But we, when moved by deep feeling, evaporate; we breathe ourselves out and away; from moment to moment our emotion grows fainter, like a perfume. Though someone may tell us: ‘ yes, you’re entered my bloodstream, the room, the whole springtime is filled with you…’ – what does it matter? He can’t contain us, we vanish inside him and around him. And those who are beautiful, oh who can retain them? Appearance ceaselessly rises in their face, and is gone. Like the dew from the morning grass, what is ours floats into the air, like steam from a dish of hot food. O smile, where are you going? O upturned glance: new warm receding wave on the sea of the heart… alas, but that is what we are. Does the infinite space we dissolve into, taste of us then? — Rainer Maria Rilke, The second elegy, Duino Elegies.
Honorable Mention | RTFA 2014 Awards
Category: Institutional Concept
Participant Name: Dan Zhang
Country: United States
©Dan ZhangAs Rainer Maria Rilke described in his Duino Elegies all the beautiful transitory moments, of which the powerless ephemeralness becomes the most powerful grasp, this project brings up the attitude of taking advantage of the beauty of transitory moments instead of putting new attraction to a dying area.

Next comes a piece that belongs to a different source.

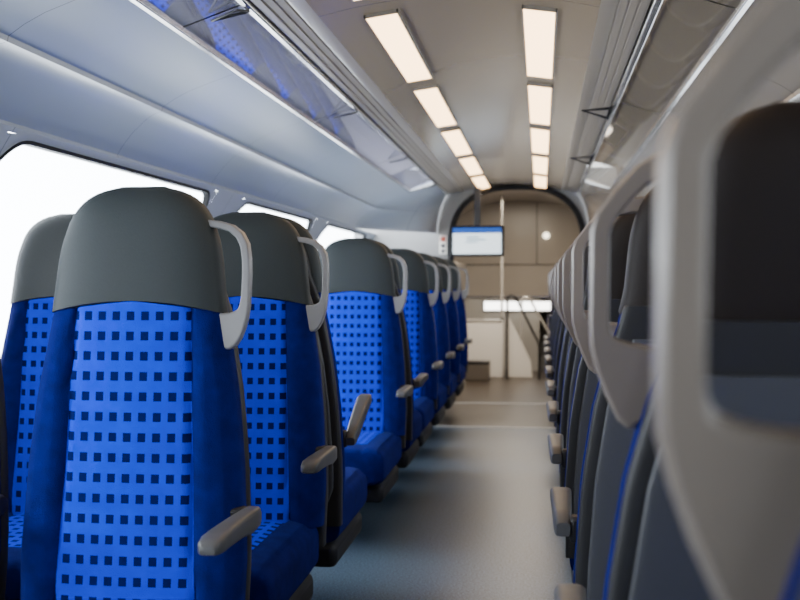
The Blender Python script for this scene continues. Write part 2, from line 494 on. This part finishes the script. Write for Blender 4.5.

The project is designed to be a highway rest stop, with a set of paths assorts movements of vehicles and pedestrians on a dying lot stretches along Interstate 70, between Saint Louis and Kansas City. A system with components and layers integrated into the paths, which captures and holds the light and reflection from moving objects, is developed to create spaces with multiple moments from the past occurring together with the current ones. It records and delays the transitory moments from disappearing so as to extend the time that one could experience and appreciate.
The scale and intensity of those components are adjusted to each movement and attached program, and transform into horizontal landscape with parking area and lights imbedded in. Panels with different level of transparency and reflectivity form the components in spaces between movements of cars and people at various speeds, allowing light being hold and bonded into space.
“ELEGY” explores the capacity of modifying perception with the examination of spatial organization, material performance, as well as structural mechanism strategies. It aims to trace and to assemble the dynamism of space that beyond one’s prediction, stretching the linkage between retinal perception and mental retention with transformed notion as thinking through architectural solutions.